14 September 2021, The Tablet

Stay free from 'ideological colonisation' says Pope



Stay free from 'ideological colonisation' says Pope

Pope Francis kisses the altar as he celebrates a Byzantine Divine Liturgy of St John Chrysostom at Mestská športová hala Square in Prešov, Slovakia, this morning.
CNS photo/Vatican Media

The Pope has urged Slovak clergy to help build unity between Christian confessions and nations, while calling on politicians to make their country “a message of peace in the heart of Europe”.

“The Church is not a fortress, a bastion or castle placed on high, looking at the world with distance and self-sufficiency – it is a community which seeks to draw people to Christ with the joy of the Gospel,” Francis told a gathering of bishops, priests and religious order members in Bratislava’s St Martin Cathedral. 

“The dramatic periods in your country's history offer a great lesson. When freedom was wounded, raped and killed, humanity was also degraded …. At the same time, however, freedom is not some automatic gain, won once and for all. It is always a process, sometimes difficult, that must be constantly renewed and struggled for.” 

The Pope was speaking on Monday, a day after arriving from a seven-hour stopover in neighbouring Hungary to close the International Eucharistic Congress.

He said the contemporary world expected the Church to be “free of rigorist religiousness”, adding that “responsible and mature Christians” should not expect “to have everything regulated” and “set out from above, with rules to be obeyed in safety and uniformity”. He declared that the Church across Europe now urgently needed “a new alphabet for proclaiming the faith”. 

The Pope told political leaders that Slovakia had peacefully “overcome numerous trials and attained integration and distinctiveness” since its post-communist independence in January 1993, but also urged them to ensure care was extended to the vulnerable and marginalised, while resisting a “single thought-system” which “empties freedom of meaning, reduces progress to profit and rights only to individual needs”.

“It is my hope you will never allow the rich flavours of your finest traditions to be spoiled by … consumerism … or by forms of ideological colonisation,” Francis told the meeting, hosted by President Zuzana Caputova at her Bratislava palace. “And may Europe be distinguished by a solidarity that, by transcending borders, can bring it back to the centre of history.”

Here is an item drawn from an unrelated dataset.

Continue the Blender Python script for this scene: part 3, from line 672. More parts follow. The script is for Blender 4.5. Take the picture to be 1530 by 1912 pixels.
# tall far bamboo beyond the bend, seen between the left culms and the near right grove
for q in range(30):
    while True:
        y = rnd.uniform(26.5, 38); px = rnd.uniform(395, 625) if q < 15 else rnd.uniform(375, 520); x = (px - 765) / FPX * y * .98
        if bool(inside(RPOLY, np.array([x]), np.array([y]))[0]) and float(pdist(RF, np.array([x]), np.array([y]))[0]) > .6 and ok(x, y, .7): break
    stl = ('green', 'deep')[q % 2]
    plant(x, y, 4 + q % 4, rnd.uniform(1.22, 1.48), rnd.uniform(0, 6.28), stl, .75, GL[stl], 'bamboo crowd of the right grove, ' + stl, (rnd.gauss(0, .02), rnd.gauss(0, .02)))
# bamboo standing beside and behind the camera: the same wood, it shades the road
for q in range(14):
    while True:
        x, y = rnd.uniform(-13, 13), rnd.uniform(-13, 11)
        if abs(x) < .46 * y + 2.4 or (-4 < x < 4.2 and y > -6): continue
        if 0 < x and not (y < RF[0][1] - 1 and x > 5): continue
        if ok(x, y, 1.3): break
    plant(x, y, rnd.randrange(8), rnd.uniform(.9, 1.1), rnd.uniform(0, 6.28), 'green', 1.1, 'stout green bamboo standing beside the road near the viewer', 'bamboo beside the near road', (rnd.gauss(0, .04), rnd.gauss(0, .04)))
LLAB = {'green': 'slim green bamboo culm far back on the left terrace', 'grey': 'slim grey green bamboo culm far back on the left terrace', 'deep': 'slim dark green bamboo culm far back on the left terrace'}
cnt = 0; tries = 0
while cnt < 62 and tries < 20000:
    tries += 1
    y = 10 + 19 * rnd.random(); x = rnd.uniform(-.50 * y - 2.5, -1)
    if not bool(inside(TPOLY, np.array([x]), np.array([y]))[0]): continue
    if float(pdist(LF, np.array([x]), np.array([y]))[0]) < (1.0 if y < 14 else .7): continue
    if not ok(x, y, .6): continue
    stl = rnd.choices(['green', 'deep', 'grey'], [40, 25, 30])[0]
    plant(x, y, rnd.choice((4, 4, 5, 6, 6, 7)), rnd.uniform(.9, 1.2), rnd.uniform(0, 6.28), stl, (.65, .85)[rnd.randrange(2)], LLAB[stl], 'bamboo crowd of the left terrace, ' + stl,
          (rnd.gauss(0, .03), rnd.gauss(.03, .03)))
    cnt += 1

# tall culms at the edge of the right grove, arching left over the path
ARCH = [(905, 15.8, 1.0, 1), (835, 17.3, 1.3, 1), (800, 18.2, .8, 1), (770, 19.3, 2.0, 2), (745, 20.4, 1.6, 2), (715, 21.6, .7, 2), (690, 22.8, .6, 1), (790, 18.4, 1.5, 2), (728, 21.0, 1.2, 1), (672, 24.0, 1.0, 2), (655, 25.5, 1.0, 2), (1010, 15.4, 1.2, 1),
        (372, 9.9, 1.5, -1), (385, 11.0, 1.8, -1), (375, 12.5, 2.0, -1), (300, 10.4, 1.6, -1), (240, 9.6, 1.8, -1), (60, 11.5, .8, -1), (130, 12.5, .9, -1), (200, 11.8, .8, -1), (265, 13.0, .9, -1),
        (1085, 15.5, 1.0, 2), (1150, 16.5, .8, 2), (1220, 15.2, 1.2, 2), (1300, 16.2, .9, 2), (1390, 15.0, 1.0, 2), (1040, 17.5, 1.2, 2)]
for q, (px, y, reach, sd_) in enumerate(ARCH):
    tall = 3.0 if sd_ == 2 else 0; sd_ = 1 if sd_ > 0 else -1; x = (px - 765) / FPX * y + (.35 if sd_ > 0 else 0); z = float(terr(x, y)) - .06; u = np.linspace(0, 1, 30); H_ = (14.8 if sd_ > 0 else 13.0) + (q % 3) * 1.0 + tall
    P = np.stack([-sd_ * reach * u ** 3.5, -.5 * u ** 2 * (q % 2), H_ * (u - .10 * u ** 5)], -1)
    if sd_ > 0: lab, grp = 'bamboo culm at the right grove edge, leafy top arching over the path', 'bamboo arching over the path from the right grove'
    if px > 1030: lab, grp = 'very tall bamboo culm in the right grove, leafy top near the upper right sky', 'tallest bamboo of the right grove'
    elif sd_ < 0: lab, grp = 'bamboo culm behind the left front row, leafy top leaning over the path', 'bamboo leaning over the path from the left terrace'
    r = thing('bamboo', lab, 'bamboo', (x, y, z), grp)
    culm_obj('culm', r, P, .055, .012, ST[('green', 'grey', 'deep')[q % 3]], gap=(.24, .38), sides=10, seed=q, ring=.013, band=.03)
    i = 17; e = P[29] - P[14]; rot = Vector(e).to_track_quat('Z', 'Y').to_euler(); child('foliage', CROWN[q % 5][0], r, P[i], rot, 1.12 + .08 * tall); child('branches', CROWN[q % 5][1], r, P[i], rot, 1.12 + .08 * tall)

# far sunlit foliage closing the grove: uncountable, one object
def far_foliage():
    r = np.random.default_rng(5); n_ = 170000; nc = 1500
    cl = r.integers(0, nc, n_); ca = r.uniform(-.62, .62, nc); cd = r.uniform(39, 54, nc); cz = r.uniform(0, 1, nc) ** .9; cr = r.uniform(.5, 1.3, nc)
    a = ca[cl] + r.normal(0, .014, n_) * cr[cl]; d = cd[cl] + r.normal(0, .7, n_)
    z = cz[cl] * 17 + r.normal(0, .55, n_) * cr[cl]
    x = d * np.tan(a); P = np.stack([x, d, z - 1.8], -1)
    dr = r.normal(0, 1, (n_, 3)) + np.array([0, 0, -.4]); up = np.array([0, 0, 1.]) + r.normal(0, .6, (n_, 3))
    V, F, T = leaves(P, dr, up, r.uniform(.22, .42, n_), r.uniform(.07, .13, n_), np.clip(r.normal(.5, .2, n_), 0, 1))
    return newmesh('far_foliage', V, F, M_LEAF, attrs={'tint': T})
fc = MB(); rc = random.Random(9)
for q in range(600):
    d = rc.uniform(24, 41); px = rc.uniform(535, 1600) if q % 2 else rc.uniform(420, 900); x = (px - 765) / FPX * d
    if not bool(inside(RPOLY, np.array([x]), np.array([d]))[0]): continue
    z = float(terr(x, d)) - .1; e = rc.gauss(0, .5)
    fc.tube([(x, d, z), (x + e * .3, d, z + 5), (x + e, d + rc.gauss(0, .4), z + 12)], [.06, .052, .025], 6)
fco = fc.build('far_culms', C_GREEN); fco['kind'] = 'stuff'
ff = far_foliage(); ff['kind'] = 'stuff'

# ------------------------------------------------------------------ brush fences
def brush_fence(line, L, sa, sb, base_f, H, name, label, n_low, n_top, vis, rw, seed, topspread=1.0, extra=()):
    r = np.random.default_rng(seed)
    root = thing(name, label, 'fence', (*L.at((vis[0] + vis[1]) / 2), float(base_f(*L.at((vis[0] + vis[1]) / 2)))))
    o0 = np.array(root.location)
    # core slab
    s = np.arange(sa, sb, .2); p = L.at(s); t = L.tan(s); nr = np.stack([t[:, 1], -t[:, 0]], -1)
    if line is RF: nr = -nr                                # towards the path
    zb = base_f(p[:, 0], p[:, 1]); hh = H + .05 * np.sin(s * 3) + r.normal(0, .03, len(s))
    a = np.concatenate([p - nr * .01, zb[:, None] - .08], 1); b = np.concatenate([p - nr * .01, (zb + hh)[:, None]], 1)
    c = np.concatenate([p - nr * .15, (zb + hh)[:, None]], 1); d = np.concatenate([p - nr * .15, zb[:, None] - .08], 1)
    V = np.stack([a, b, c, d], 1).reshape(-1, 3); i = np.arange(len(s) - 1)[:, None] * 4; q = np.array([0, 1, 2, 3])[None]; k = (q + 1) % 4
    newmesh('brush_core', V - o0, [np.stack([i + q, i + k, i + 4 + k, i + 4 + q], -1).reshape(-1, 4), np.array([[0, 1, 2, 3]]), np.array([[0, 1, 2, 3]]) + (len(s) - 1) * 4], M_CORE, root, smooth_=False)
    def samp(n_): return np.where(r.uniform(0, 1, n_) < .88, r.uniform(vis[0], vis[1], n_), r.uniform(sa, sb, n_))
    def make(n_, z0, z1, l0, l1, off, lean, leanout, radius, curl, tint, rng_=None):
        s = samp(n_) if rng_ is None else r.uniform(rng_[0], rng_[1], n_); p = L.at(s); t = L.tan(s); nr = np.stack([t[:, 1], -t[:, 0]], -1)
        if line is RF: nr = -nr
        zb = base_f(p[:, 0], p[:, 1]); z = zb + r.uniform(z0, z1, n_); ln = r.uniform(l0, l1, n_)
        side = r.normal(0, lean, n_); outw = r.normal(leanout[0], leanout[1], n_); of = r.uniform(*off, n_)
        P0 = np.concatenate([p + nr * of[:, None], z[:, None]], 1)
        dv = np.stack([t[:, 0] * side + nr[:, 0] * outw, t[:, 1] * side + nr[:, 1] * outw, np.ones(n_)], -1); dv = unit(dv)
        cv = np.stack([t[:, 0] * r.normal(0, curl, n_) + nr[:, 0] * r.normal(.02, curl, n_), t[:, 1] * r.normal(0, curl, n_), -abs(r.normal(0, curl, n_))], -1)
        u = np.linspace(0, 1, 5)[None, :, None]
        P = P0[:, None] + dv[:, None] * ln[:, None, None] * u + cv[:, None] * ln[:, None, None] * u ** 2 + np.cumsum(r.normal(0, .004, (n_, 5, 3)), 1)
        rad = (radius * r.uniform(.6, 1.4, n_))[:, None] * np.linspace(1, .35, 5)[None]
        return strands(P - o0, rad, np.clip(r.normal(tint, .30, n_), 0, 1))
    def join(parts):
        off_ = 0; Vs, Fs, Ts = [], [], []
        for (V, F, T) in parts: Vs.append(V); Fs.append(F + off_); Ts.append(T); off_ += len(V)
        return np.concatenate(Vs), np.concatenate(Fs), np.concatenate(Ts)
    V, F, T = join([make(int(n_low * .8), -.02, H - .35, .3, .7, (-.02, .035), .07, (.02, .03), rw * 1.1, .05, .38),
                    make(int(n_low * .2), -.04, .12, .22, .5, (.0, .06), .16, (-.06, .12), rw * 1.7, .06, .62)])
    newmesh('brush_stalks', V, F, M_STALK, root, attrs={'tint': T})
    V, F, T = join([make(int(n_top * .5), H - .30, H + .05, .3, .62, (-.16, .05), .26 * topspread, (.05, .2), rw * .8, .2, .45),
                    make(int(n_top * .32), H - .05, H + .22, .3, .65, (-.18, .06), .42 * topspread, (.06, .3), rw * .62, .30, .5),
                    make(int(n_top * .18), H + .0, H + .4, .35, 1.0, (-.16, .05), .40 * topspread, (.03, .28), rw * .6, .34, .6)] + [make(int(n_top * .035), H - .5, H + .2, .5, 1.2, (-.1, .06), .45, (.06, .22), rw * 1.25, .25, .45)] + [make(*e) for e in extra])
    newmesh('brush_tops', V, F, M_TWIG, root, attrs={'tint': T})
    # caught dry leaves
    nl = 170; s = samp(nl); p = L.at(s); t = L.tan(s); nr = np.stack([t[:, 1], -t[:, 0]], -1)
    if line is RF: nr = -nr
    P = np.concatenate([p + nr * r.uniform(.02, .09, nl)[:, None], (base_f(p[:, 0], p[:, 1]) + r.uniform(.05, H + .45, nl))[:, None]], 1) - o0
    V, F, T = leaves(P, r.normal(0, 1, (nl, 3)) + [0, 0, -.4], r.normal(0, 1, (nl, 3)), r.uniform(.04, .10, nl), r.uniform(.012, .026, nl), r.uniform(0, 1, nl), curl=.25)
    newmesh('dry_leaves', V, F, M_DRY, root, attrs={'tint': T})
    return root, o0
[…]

The Pope held a private meeting with 52 Slovak Jesuit priests at the nunciature after arriving on Sunday evening, before addressing leaders of a dozen Christian churches and associations making up the country's Ecumenical Council. 

“Now you are …  coming to discover how beautiful, but also how difficult it is to live your faith in freedom. For there is always the temptation to return to bondage, not that of a regime, but one even worse: an interior bondage,” Francis told the ecumenical meeting. 

On Monday, he also paid a private visit to a homeless centre run in Bratislava by Mother Teresa’s Missionaries of Charity and met Jewish representatives. The visit is due to run until tomorrow, and include a city-centre Divine Liturgy in the largely Greek Catholic eastern city of Presov, a visit to a Roma suburb, a stadium encounter with young people in Kosice, and an open-air Mass at Slovakia's national sanctuary of Sastin.